>> Start DATA LISTING

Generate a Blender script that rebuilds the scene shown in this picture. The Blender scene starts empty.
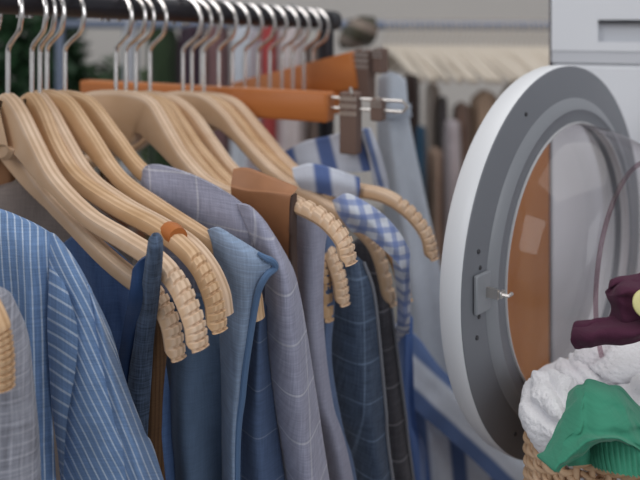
import bpy, bmesh, math, random
from mathutils import Vector, noise
random.seed(7)
C = bpy.context.scene
COL = C.collection

# ------------------------------------------------------------------ camera
F, Y0, CZ = 750.0, 20.0, 1.25
cam_d = bpy.data.cameras.new('camera')
cam = bpy.data.objects.new('camera', cam_d)
COL.objects.link(cam)
cam.location = (0, 0, CZ)
cam.rotation_euler = (math.pi/2, 0, 0)
cam_d.sensor_width = 36.0
cam_d.lens = F/640*36.0
cam_d.shift_y = -(240-Y0)/640.0
cam_d.clip_start = 0.01
cam_d.dof.use_dof = True
cam_d.dof.focus_distance = 0.50
cam_d.dof.aperture_fstop = cam_d.lens/1000.0/0.0075
C.camera = cam

# ------------------------------------------------------------------ light
w = bpy.data.worlds.new('sky'); C.world = w; w.use_nodes = True
w.node_tree.nodes['Background'].inputs[0].default_value = (0.92, 0.96, 1.0, 1)
w.node_tree.nodes['Background'].inputs[1].default_value = 0.40

def area(name, loc, target, size, power, col):
    d = bpy.data.lights.new(name, 'AREA'); d.size = size; d.energy = power; d.color = col
    o = bpy.data.objects.new(name, d); COL.objects.link(o)
    o.location = loc
    o.rotation_euler = (Vector(target)-Vector(loc)).to_track_quat('-Z', 'Y').to_euler()
    return o
area('skylight', (0.25, 0.75, 3.3), (0.0, 0.7, 1.1), 2.3, 31, (1.0, 0.97, 0.93))
area('window_light', (1.45, -1.45, 1.9), (0.3, 0.7, 1.0), 1.3, 13, (0.95, 0.97, 1.0))
area('left_fill_light', (-1.7, -0.5, 2.2), (0.2, 0.8, 1.0), 1.2, 13, (0.97, 0.98, 1.0))  # unseen fill lamp, added to lift the machine front behind the door glass

vs = C.view_settings
vs.view_transform = 'Standard'; vs.look = 'None'; vs.exposure = 0.0; vs.gamma = 1.0
vs.use_curve_mapping = False

# ------------------------------------------------------------------ helpers
def P(px, py, d):
    """point of the place seen at (px, py) of the photograph, d metres into the room"""
    return Vector(((px-320.0)/F*d, d, CZ-(py-Y0)/F*d))

def cr(p0, p1, p2, p3, t):
    return tuple(0.5*((2*b)+(-a+c)*t+(2*a-5*b+4*c-d)*t*t+(-a+3*b-3*c+d)*t**3) for a, b, c, d in zip(p0, p1, p2, p3))

def spline(pts, n):
    """Catmull-Rom through pts, n samples evenly over the knots"""
    k = len(pts)-1
    out = []
    for i in range(n):
        x = i/(n-1)*k; j = min(int(x), k-1); t = x-j
        a = pts[j-1] if j > 0 else tuple(2*u-v for u, v in zip(pts[0], pts[1]))
        d = pts[j+2] if j+2 <= k else tuple(2*u-v for u, v in zip(pts[k], pts[k-1]))
        out.append(cr(a, pts[j], pts[j+1], d, t))
    return out

def link(name, me, mat, parent=None, smooth=40):
    me.validate()
    o = bpy.data.objects.new(name, me); COL.objects.link(o)
    if mat is not None: me.materials.append(mat)
    for p in me.polygons: p.use_smooth = True
    if smooth is not None and smooth < 180:
        me.set_sharp_from_angle(angle=math.radians(smooth))
    if parent is not None:
        o.parent = parent
        o.matrix_parent_inverse = parent.matrix_basis.inverted()
    return o

def tag(o, label=None, cat=None, group=None, kind=None):
    if label: o['label'] = label
    if cat: o['category'] = cat
    if group: o['group'] = group
    if kind: o['kind'] = kind
    return o

def thing(name, loc, label, cat, group=None):
    o = bpy.data.objects.new(name, None); COL.objects.link(o)
    o.empty_display_size = 0.05
    o.location = loc
    return tag(o, label, cat, group)

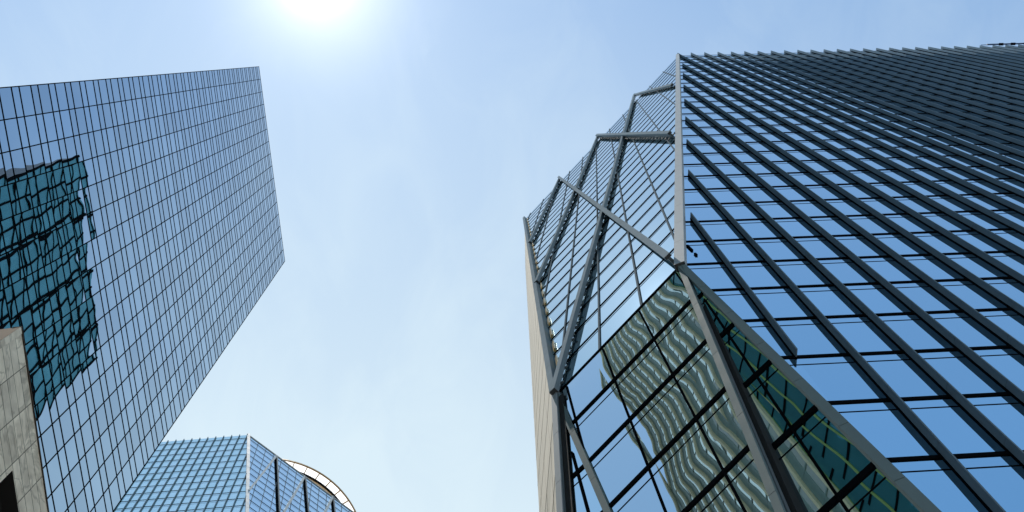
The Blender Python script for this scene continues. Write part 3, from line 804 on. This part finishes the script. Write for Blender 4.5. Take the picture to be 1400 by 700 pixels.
mw = math_node(N, L, 'ADD', math_node(N, L, 'ADD', dtw.outputs['Value'], 0.19), mrw.outputs[0])
mw = math_node(N, L, 'MINIMUM', math_node(N, L, 'MAXIMUM', mw, 0.10), 0.6)
mxw = N.new('ShaderNodeMix'); mxw.data_type = 'RGBA'; L.new(mw, mxw.inputs[0])
tnt = N.new('ShaderNodeVectorMath'); tnt.operation = 'MULTIPLY'; L.new(sky.outputs[0], tnt.inputs[0]); tnt.inputs[1].default_value = (0.92, 1.04, 1.0)
L.new(tnt.outputs[0], mxw.inputs[6]); mxw.inputs[7].default_value = (4.9, 5.5, 5.2, 1)
# forward-scattered brightness of the veil round the sun
ds = N.new('ShaderNodeVectorMath'); ds.operation = 'DOT_PRODUCT'; L.new(tc.outputs['Generated'], ds.inputs[0]); ds.inputs[1].default_value = tuple(sd)
dm = math_node(N, L, 'MAXIMUM', ds.outputs['Value'], 0.0)
gl_ = math_node(N, L, 'ADD', math_node(N, L, 'MULTIPLY', math_node(N, L, 'POWER', dm, 4000.0), 7.0), math_node(N, L, 'MULTIPLY', math_node(N, L, 'POWER', dm, 500.0), 2.4))
ad = N.new('ShaderNodeVectorMath'); ad.operation = 'ADD'; L.new(mxw.outputs[2], ad.inputs[0])
gv = N.new('ShaderNodeVectorMath'); gv.operation = 'SCALE'; gv.inputs[0].default_value = (1.02, 0.95, 1.0); L.new(gl_, gv.inputs['Scale'])
L.new(gv.outputs[0], ad.inputs[1])
L.new(ad.outputs[0], bg.inputs['Color'])
wo = N.new('ShaderNodeOutputWorld'); L.new(bg.outputs[0], wo.inputs['Surface'])

SC.render.engine = 'CYCLES'
SC.view_settings.view_transform = 'Standard'; SC.view_settings.look = 'None'; SC.view_settings.gamma = 1.0
SC.view_settings.use_curve_mapping = False
SC.view_settings.exposure = 0.81
SC.cycles.max_bounces = 8; SC.cycles.glossy_bounces = 5; SC.cycles.diffuse_bounces = 3
SC.cycles.sample_clamp_indirect = 6.0; SC.cycles.sample_clamp_direct = 6.0
SC.cycles.use_denoising = True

>> End DATA LISTING

GOAL:
Filter the data, keeping only the lines that contain "this".

WORKED SOLUTION:
Generate a Blender script that rebuilds the scene shown in this picture. The Blender scene starts empty.
The Blender Python script for this scene continues. Write part 3, from line 804 on. This part finishes the script. Write for Blender 4.5. Take the picture to be 1400 by 700 pixels.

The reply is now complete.